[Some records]

★ ★ ★ ★ ★ ★ ★

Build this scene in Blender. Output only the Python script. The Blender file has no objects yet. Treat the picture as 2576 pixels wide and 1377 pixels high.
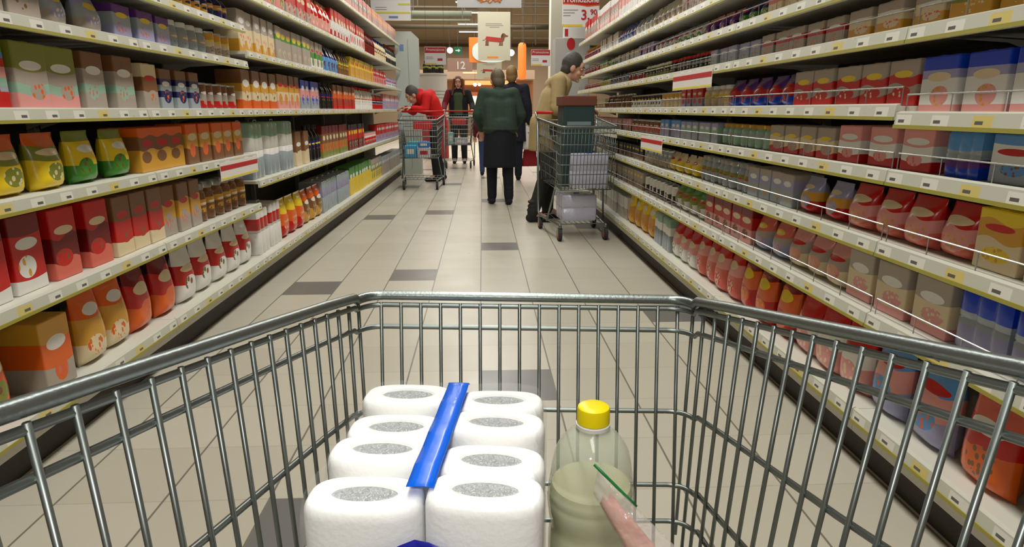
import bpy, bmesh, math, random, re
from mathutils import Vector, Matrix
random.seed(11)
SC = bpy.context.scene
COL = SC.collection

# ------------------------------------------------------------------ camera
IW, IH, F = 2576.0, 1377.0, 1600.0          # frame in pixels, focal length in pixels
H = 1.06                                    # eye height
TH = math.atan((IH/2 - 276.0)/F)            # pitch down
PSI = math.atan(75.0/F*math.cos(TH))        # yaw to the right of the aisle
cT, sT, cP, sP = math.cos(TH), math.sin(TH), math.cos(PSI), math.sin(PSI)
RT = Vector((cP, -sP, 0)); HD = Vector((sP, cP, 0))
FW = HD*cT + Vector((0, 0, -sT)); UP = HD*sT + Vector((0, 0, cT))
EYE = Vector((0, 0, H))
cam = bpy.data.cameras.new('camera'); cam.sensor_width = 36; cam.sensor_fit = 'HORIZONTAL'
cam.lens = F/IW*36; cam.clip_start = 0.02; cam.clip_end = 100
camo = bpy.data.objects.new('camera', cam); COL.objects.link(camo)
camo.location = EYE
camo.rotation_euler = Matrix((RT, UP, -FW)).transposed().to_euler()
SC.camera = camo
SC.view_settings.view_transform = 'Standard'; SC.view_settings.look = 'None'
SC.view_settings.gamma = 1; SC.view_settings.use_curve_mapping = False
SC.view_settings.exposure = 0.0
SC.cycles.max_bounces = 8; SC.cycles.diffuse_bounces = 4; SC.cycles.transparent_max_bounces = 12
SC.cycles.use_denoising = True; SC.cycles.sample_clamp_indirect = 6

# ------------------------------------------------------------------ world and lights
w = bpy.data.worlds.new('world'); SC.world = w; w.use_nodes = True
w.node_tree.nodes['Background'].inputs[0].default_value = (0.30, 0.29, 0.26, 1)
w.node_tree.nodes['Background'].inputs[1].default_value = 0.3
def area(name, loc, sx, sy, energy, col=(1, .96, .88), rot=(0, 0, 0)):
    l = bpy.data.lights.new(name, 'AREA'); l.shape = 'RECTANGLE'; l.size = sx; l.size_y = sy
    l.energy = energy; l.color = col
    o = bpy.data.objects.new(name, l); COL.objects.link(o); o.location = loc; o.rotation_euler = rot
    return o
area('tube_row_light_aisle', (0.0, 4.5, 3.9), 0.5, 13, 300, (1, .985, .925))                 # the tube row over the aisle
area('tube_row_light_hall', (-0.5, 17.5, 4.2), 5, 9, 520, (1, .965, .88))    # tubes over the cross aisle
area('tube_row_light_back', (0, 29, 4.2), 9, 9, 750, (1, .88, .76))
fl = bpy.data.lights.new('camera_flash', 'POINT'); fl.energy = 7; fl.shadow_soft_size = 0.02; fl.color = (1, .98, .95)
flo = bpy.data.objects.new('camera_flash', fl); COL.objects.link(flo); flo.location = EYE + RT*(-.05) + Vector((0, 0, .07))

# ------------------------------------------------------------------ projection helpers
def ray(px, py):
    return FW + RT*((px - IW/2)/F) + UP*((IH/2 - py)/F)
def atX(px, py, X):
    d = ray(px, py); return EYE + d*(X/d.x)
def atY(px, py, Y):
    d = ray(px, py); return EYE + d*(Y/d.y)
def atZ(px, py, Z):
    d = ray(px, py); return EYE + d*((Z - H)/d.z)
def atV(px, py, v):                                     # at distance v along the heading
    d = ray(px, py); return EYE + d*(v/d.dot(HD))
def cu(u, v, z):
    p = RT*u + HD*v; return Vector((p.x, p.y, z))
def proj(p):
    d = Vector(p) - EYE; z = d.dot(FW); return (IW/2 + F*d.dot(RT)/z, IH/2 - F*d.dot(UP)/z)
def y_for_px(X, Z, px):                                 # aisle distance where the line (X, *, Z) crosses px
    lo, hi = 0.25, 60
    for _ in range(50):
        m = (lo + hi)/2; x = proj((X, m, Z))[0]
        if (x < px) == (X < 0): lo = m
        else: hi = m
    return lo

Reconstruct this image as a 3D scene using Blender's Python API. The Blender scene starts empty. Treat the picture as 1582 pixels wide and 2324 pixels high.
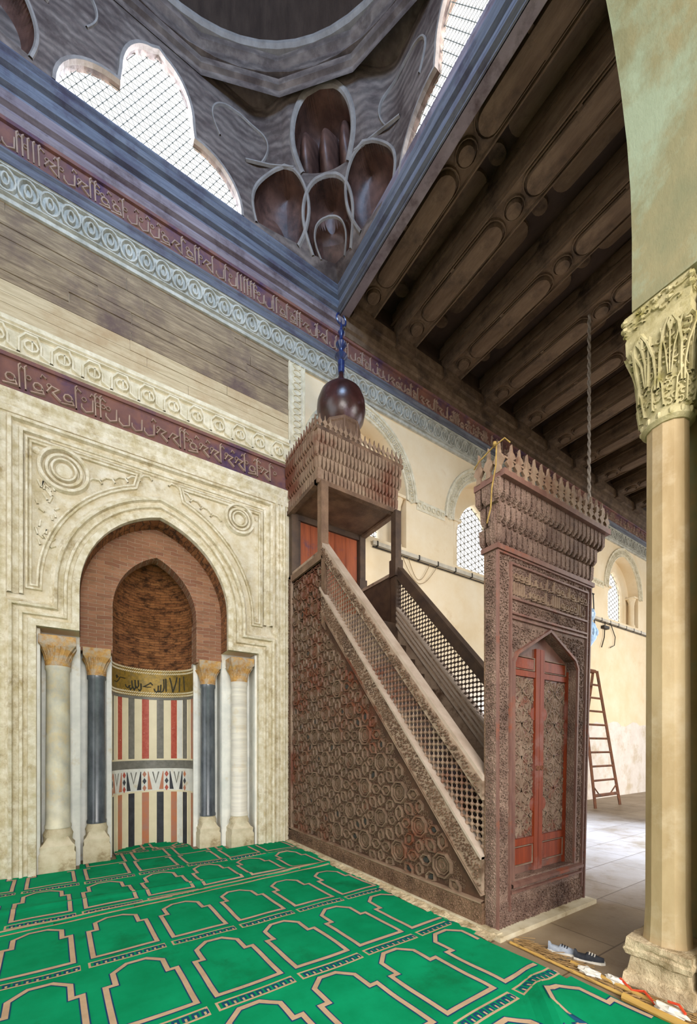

★ ★ ★ ★ ★ ★ ★

# Your objective
Go through the entries above and pull out each line with "Python" in it.

# Answer to the exercise
Build this scene in Blender. Output only the Python script. The Blender file has no objects yet. Treat the picture as 2576 pixels wide and 1377 pixels high.
Reconstruct this image as a 3D scene using Blender's Python API. The Blender scene starts empty. Treat the picture as 1582 pixels wide and 2324 pixels high.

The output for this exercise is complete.